Une femme[1],
après une tentative de suicide, paye un homosexuel, — le même qui l’avait
accompagnée à l’hôpital quand elle s’était coupé les veines dans les chiottes
d’un bar gai — afin qu’il la regarde « par où je ne suis pas
regardable ». Dans un jeu, où la femme est toujours en contrôle de la
situation, un déclic s’opère dans la tête de la victime et adviendra ce qui
devait advenir. Le rapport aura lieu. Et l’homicide aussi. Elle reculera
jusqu’à la balustrade, de cette maison de « style balnéaire
obsolète » de la Côte basque, où advint ce que devait advenir, sans qu’il
la touche, poussée seulement par le regard : « un grand plouf quand
le corps s’est fracassé dans l’océan en contrebas. » Non, pas seulement
par le regard : « Il n’a eu qu’à la pousser pour qu’elle tombe dans
le vide. »
Dans le livre, j’ai trouvé une définition du désir comme je
n’en avais jamais lu : « Le désir vient de la nouveauté excessive qui
fait que tout espoir de fornication possible est comme la promesse d’une
nouvelle vie. ». Une définition que j’aurais pu donner si la peur de
formuler des phrases qui risquent un rejet ne me tenait pas toujours sur la
grande route de la facilité. Un peu plus de courage dans la parole et j’aurais
pu l’écrire. Comme cette autre phrase : « Le pouvoir de la tentation ;
ce pouvoir occulte et secret qui tient en vie. » qui me semble si riche de
promesses et un antidote puissant contre la monotonie de l’accouplement.

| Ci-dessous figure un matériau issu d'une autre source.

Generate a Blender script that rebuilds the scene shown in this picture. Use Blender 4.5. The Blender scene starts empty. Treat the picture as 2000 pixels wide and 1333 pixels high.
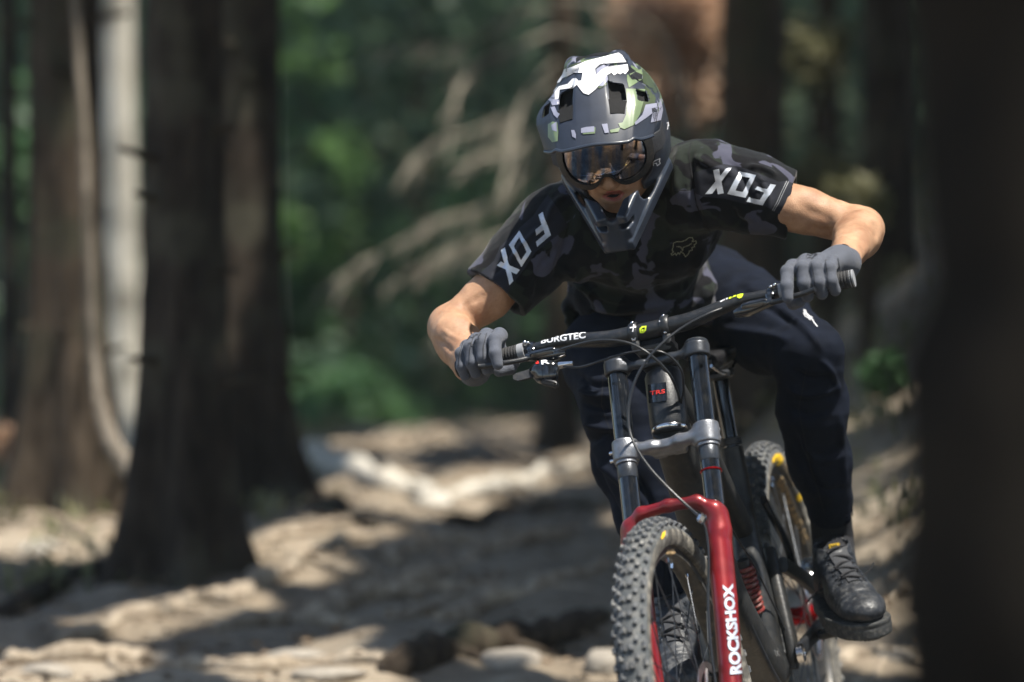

Il a été pour moi facile de m’identifier à cette femme qui
« porte une carapace moderne et hétéroclite, composée d’un jean et d’un
T-shirt ». Comment ne pas me sentir complètement mise à nu quand elle
écrit des femmes qu’elles « n’ont pas d’innocence, mais le pouvoir de leur
apparente innocence » ? ou quand elle dit que « comprendre sans
se confondre est impossible » ? Et cette autre « Toute attente
est par définition toujours déçue. » ?
L’autre soir, je lisais à haute voix le livre à deux amis
qui n’avaient pas l’air bien enthousiastes. Après une dizaine de pages, ma voix
a commencé à ne plus m’obéir, mes mains à trembloter ; je sentais sourdre
de mon ventre « le pouvoir de la tentation ». Le moins soul des deux
me demanda ce que j’avais.
—
Rien, rien… ça
doit être de l’hyperventilation.
— T’es toujours compliquée, toi.
— Oui.
Oui, un peu comme le personnage de Breillat. Mais, je ne
suis pas sûre que ce soit de la complication. C’est moi. C’est ce que les
hommes appellent complication, faute d’en reconnaître la simplicité. J’avais
envie de leur demander : « et si ce n’était pas de
l’hyperventilation ? Ce serait quoi ? Du désir ? Ça vous ferait
peur, n’est-ce pas ? »
Un bref
retour au livre. Je n’ai pas compris l’assassinat, je le trouve sinon gratuit
au moins non nécessaire. Il me semble qu’il ne cadre pas bien dans le tout,
qu’il répond à un besoin trop immédiatement cinématographique. Pourquoi
n’a-t-elle pas fini sur cette note : « Ils s’embrassèrent comme deux
amants qui savaient et que ne troublait pas l’usage vain du
langage » ? Sans doute parce que cela aurait été trop hollywoodien.
[1] Une autre critique du Trempet du livre Pornocratie de Catherine Breillat, déjà recensé par Ematze le 19 mars.